Tanto si è detto e tanto si dirà ancora su Giulio Andreotti, l’ex senatore a vita scomparso a 94 anni lo scorso maggio dopo essere stato uno dei principali registi della vita politica italiana, colui che, attraversando la storia del nostro Paese, lo ha plasmato in silenzio per 50 anni, con tutti i misteri e le contraddizioni del caso. 
 
Oggi Andreotti non c’è più e con lui è morta una parte della vita politica italiana, fatta sì di ombre e misteri irrisolti, ma anche di alcune, sporadiche luci, tra le quali brilla quella del suo apporto all’industria cinematografica.
Come ben sapete, quasi sempre distaccati e disinteressati, sono stati i nostri politici nei confronti del cinema, ma lui no. 
 
Il “nostro” Andreotti (perché uno come lui che è stato eletto 7 volte premier, 8 volte Ministro della Difesa, 5 volte Ministro degli Esteri, 3 volte Ministro delle Partecipazioni Statali; 2 volte ministro delle Finanze, Ministro del Bilancio e Ministro dell’ Industria; una volta Ministro del Tesoro, Ministro dell’Interno come anche Ministro dei beni culturali e poi Ministro delle Politiche Comunitarie è ormai, nel bene e nel male, di nostra appartenenza), ha avuto sempre legami molto vicini con l’industria cinematografica. 
 Giulio Andreotti interpreta se stesso ne “Il Tassinaro” di Alberto Sordi (1983)

 Giulio Andreotti interpreta se stesso ne “Il Tassinaro” di Alberto Sordi (1983)

 
Portano la sua firma: il decreto di riapertura di Cinecittà, la legge a tutela della produzione industriale e l’impegno per la protezione dell’identità nazionale.

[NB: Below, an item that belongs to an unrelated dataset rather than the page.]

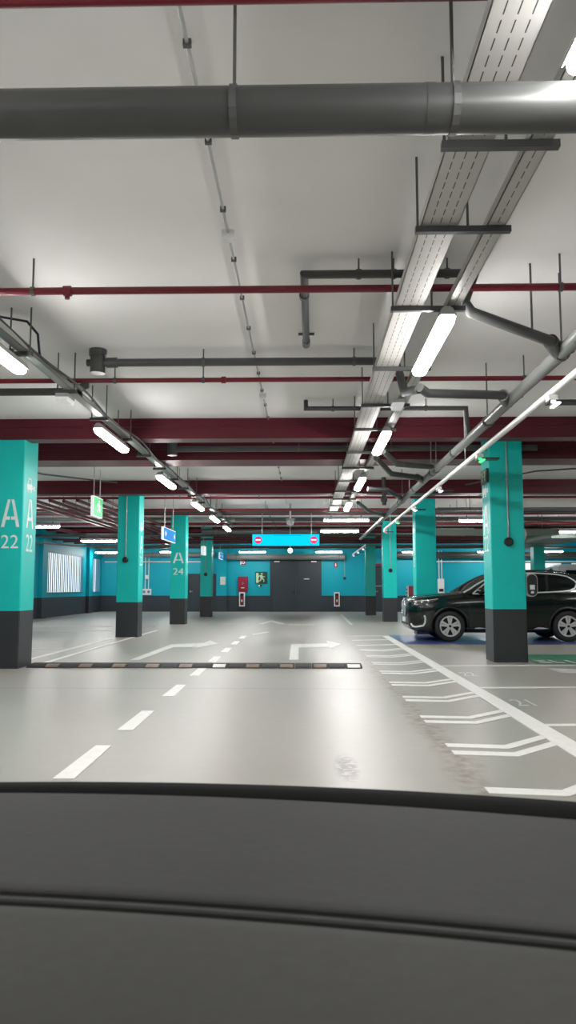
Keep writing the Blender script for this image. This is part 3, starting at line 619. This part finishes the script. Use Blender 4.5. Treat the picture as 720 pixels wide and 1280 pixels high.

Pensate che, gli esponenti del partito comunista, nonostante le grandi differenze ideologiche che intercorrevano tra loro e la cultura democristiana di Andreotti, hanno sempre riconosciuto il suo grande impegno per il cinema. Molti produttori lo vedevano di buon occhio e anche alcuni artisti, in primis, Alberto Sordi, che con Andreotti fu legato da una reale amicizia.
 
Proprio tale sua natura, vicina all’arte, lo ha condotto a diventare una vera e propria icona dello schermo. “Gli onorevoli” del ’63 con Totò, “Il tassinaro” di Alberto Sordi dell’83, sono solo alcune delle tante conferme che al “Divo Giulio”, piaceva moltissimo giocare con la sua immagine, reduce da un’educazione americana. 
 
Vi ricorda qualcuno?
Non finisce qui, Andreotti, non si è sottratto nemmeno alle telecamere di Tatti Sanguineti che per anni ne ha raccolto i ricordi e le confessioni in un video-ritratto pieno di luci e ombre, accreditate dallo stesso protagonista. 
 
Certo è che non tutti usarono il grande schermo per elogiare il grande statista, giornalista e scrittore. Qualcuno, anzi, lo fece per mostrare i lati oscuri della sua politica, e ogni volta le reazioni non si sono fatte attendere: “Il Padrino III” di Francis Ford Coppola (1990), “I banchieri di Dio” di Giuseppe Ferrara sul caso Calvi (2002), e infine, il più recente “Il Divo” di Paolo Sorrentino (2008). 
 
Nel bene e nel male, Andreotti ha fatto parte della nostra storia e del nostro cinema, e con il suo aspetto cinico e disincantato ha lasciato il suo segno, anche se  oggi appartiene al passato.